----- Data for this task
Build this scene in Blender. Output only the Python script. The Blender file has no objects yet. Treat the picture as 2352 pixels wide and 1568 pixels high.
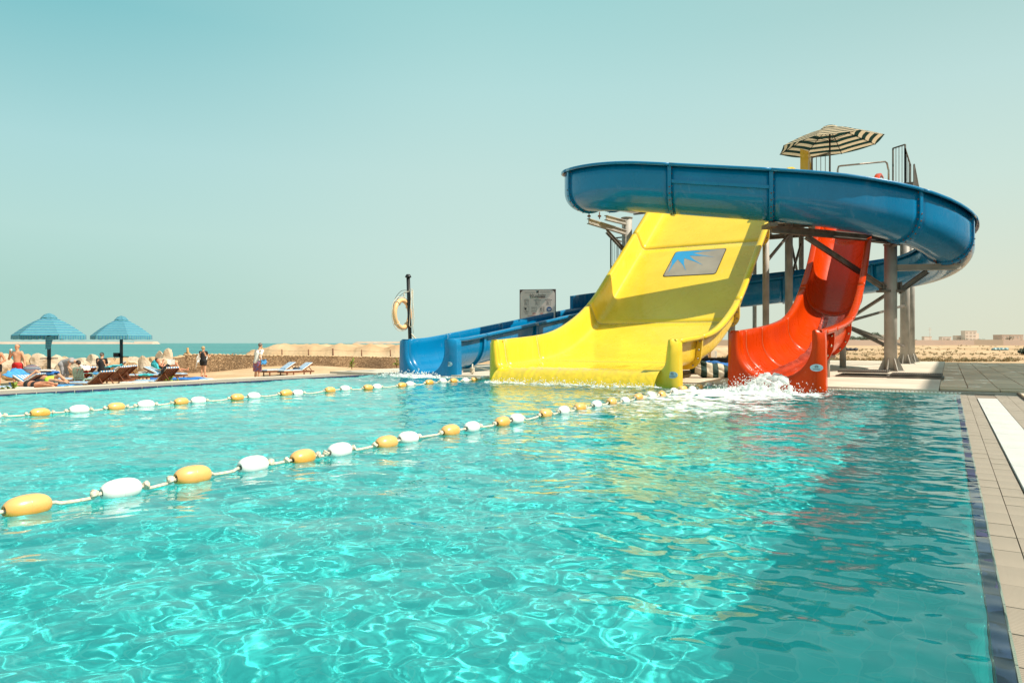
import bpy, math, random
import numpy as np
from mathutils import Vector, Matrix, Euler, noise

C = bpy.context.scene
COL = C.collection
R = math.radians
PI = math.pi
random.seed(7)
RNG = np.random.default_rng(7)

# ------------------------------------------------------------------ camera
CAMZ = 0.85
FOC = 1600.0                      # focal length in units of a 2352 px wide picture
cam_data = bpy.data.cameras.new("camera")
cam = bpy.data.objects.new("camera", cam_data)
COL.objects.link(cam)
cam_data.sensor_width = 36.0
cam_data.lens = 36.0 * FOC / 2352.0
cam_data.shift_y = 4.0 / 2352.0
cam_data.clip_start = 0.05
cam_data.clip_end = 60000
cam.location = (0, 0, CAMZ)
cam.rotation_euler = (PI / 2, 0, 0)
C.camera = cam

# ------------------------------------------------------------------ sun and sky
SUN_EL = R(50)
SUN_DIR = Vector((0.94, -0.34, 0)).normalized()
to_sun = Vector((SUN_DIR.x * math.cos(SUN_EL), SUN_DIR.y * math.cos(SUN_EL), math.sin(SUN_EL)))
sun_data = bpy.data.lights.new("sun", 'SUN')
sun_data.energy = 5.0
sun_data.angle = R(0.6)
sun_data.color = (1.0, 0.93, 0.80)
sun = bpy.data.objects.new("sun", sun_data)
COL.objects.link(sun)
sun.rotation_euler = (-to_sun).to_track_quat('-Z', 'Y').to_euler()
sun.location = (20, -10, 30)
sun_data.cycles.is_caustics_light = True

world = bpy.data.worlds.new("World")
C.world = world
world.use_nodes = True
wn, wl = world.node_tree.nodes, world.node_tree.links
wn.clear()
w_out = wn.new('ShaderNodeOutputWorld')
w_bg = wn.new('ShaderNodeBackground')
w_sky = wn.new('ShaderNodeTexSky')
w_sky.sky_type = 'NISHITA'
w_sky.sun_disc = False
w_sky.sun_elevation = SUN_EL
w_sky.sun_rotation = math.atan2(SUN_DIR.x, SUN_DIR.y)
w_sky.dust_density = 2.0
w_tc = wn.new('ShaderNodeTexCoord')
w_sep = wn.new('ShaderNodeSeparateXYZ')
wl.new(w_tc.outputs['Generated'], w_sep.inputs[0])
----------
----- Data for this task
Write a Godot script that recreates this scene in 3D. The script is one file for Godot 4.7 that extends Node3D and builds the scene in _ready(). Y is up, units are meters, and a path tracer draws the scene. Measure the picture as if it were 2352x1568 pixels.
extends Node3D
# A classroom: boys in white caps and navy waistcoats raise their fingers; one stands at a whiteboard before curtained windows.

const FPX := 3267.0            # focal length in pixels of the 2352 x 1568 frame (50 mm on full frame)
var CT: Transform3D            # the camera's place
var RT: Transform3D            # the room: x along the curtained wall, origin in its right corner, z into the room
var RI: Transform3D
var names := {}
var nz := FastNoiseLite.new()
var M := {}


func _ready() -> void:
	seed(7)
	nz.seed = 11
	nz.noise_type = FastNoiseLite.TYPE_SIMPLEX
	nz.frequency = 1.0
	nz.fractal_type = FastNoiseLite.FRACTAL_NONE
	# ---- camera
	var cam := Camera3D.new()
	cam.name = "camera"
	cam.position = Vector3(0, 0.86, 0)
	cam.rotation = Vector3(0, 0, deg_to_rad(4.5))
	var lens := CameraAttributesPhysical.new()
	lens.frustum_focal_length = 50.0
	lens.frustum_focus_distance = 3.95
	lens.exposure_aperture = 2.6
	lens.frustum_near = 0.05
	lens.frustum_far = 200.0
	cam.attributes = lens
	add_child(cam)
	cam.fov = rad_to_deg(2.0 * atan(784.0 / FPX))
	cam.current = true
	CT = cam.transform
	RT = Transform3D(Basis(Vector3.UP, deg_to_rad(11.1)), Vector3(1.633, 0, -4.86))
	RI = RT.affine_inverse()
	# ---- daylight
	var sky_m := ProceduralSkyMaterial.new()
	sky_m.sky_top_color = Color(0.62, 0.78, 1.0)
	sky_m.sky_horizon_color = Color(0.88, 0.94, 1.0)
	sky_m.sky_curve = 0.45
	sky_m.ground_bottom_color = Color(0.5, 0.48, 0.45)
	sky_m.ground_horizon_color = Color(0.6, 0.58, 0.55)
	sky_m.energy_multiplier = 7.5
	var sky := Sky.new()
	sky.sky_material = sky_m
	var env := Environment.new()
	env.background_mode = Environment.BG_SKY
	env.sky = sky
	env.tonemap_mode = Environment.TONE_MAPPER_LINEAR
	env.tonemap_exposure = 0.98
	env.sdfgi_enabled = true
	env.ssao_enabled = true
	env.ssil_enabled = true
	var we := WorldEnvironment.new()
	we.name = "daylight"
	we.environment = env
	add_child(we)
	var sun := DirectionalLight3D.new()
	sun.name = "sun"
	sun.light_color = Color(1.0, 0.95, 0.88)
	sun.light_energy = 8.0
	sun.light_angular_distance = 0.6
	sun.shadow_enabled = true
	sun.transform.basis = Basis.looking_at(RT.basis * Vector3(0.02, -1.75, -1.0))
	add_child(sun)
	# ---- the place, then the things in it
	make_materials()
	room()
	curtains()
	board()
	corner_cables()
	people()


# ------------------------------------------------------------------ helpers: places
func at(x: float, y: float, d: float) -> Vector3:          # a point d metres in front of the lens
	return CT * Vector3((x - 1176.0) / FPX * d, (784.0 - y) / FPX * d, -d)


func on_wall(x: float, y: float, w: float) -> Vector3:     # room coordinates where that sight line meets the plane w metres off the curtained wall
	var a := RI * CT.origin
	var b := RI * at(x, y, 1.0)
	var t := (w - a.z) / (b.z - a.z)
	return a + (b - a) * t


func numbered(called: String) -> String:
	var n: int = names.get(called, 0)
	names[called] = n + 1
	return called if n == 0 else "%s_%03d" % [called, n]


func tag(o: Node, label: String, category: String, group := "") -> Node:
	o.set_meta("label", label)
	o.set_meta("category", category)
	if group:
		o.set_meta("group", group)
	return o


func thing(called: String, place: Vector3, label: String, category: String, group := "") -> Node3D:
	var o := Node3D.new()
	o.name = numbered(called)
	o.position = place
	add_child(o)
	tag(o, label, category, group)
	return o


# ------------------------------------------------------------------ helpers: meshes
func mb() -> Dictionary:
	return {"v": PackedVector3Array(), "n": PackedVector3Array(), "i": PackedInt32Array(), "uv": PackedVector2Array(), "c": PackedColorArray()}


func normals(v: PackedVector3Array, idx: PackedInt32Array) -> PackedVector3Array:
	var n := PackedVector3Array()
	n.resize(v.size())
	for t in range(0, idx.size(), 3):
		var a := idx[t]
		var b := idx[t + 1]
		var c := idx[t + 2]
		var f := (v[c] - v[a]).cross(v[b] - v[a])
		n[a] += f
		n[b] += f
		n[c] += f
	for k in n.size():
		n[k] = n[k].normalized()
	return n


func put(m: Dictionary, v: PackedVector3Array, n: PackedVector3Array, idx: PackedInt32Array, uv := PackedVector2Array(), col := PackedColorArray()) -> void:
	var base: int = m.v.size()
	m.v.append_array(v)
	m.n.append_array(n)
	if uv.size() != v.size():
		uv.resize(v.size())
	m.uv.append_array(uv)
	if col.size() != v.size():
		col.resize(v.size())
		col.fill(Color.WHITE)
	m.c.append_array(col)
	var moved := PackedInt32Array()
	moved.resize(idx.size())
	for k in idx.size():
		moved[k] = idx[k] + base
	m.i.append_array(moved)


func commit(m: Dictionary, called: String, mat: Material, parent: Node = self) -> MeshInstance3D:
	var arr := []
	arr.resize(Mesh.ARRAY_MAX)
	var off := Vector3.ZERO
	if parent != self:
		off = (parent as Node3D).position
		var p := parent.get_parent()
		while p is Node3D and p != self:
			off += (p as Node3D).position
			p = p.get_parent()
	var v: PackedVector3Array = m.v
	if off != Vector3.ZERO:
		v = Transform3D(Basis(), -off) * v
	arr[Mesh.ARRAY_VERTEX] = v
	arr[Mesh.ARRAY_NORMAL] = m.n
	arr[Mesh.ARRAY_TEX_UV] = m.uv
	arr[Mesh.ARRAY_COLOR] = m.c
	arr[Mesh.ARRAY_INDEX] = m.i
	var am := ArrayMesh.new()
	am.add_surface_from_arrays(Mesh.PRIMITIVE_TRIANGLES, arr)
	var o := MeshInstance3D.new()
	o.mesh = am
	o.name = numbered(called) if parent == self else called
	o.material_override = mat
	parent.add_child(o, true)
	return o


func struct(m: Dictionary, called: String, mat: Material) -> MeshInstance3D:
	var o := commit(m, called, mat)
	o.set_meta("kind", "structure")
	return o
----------
----- Data for this task
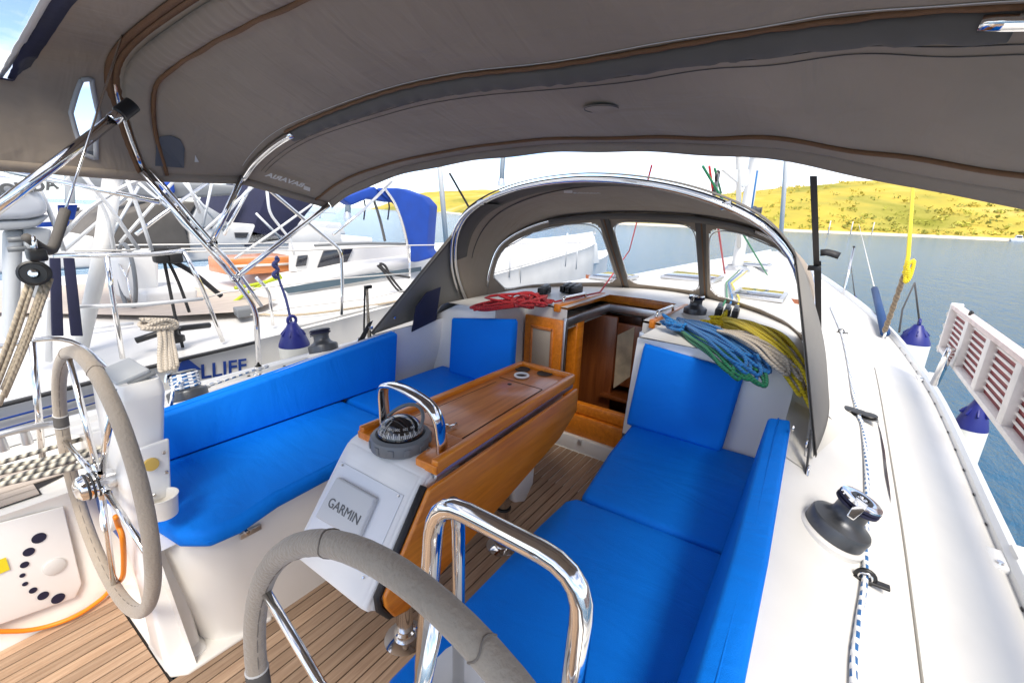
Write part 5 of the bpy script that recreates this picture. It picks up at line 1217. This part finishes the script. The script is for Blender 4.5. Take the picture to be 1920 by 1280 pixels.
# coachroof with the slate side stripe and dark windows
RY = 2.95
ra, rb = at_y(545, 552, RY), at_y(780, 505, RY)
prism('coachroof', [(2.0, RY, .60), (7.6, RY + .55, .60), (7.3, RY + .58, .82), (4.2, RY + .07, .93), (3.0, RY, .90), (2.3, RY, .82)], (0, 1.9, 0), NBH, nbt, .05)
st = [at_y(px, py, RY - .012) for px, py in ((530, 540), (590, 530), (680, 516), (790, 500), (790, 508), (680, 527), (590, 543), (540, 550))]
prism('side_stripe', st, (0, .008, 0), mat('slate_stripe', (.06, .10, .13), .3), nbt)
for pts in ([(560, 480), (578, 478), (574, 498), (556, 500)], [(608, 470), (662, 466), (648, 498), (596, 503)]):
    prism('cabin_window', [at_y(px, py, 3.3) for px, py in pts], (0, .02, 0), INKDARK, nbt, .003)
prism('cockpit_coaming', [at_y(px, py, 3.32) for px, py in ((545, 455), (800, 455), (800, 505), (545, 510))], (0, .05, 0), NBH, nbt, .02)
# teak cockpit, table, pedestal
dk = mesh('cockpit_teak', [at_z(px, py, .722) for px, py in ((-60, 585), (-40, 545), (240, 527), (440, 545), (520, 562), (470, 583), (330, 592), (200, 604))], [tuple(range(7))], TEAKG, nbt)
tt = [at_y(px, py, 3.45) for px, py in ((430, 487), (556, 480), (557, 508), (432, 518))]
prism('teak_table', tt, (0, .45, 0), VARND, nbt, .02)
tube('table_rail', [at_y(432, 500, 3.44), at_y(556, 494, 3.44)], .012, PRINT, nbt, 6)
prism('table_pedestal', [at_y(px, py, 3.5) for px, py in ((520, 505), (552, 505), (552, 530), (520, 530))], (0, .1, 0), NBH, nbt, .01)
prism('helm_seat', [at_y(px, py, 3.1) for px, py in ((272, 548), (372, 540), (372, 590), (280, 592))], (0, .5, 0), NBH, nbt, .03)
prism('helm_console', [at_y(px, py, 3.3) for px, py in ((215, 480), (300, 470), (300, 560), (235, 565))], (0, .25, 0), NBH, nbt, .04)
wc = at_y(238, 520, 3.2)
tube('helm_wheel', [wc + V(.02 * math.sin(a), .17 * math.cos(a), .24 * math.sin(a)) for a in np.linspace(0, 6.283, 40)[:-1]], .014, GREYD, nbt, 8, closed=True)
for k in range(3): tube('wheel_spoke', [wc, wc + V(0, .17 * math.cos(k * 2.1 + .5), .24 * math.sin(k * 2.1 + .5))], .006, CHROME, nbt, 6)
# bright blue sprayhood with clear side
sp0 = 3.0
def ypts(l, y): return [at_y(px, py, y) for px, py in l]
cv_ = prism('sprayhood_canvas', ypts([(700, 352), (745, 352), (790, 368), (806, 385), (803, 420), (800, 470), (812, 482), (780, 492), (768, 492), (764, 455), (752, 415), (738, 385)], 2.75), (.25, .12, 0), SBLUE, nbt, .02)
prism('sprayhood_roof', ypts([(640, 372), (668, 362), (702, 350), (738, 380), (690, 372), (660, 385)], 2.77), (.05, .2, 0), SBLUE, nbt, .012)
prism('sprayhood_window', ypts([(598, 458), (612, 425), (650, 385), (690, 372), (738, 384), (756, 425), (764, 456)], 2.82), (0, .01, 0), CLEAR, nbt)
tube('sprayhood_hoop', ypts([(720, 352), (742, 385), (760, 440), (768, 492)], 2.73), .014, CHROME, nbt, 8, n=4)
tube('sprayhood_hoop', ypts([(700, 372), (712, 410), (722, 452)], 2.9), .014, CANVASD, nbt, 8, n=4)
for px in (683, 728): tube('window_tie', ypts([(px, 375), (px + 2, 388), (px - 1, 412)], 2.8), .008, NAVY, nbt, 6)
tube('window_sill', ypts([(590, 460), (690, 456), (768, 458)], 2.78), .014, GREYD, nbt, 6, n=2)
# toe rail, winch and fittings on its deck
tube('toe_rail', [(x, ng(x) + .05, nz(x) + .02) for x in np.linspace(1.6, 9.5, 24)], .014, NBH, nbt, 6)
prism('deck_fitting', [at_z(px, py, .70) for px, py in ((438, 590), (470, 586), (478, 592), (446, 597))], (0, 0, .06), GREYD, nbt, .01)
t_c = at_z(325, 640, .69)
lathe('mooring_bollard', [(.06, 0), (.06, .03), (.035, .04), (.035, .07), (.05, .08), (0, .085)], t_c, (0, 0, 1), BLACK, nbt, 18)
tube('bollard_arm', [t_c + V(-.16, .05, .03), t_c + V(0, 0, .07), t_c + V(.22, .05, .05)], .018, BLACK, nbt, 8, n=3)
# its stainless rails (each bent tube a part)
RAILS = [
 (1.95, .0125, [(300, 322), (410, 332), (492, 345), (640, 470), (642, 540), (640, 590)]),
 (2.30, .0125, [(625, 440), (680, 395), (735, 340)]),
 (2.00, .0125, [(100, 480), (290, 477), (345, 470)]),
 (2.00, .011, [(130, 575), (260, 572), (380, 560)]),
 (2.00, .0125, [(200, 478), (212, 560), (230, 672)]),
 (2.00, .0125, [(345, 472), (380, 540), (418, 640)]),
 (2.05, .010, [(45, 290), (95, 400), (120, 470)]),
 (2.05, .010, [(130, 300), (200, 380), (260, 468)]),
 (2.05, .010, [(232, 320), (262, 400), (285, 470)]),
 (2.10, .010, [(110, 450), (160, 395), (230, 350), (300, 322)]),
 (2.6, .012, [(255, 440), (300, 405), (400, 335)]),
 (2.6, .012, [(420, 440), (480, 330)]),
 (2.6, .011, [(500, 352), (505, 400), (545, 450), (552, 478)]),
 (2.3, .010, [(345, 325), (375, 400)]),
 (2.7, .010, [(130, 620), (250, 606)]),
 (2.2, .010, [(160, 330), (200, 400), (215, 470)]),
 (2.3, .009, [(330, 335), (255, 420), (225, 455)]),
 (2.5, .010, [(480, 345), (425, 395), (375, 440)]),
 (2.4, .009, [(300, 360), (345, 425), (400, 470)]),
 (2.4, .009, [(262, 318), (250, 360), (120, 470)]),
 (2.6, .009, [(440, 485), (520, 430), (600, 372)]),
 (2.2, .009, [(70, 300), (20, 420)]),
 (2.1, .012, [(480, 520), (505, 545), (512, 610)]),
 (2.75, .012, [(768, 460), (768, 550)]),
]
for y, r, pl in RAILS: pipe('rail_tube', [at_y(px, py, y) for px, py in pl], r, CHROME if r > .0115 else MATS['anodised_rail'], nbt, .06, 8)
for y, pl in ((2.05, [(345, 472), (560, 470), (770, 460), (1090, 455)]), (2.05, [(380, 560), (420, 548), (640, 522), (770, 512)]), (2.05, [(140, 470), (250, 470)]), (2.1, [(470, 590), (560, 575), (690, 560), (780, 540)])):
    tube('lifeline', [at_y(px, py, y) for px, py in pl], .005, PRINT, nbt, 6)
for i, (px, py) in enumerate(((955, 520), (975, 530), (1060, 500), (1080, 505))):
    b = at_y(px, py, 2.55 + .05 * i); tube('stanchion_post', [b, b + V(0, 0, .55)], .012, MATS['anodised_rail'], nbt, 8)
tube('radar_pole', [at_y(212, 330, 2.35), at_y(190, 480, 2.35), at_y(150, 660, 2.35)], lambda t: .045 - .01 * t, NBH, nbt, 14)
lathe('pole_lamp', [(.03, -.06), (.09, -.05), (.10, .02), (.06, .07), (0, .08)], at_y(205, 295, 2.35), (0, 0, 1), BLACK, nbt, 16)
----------
- _What to do_
Keep to the lines above from the line with "Build this scene" to the line with "C.camera = cam", and set down exactly those, inclusive, with nothing else and every picture left out.

- _Result below_
Build this scene in Blender. Output only the Python script. The Blender file has no objects yet. Treat the picture as 2352 pixels wide and 1568 pixels high.
import bpy, math, random
import numpy as np
from mathutils import Vector, Matrix, Euler, noise

C = bpy.context.scene
COL = C.collection
R = math.radians
PI = math.pi
random.seed(7)
RNG = np.random.default_rng(7)

# ------------------------------------------------------------------ camera
CAMZ = 0.85
FOC = 1600.0                      # focal length in units of a 2352 px wide picture
cam_data = bpy.data.cameras.new("camera")
cam = bpy.data.objects.new("camera", cam_data)
COL.objects.link(cam)
cam_data.sensor_width = 36.0
cam_data.lens = 36.0 * FOC / 2352.0
cam_data.shift_y = 4.0 / 2352.0
cam_data.clip_start = 0.05
cam_data.clip_end = 60000
cam.location = (0, 0, CAMZ)
cam.rotation_euler = (PI / 2, 0, 0)
C.camera = cam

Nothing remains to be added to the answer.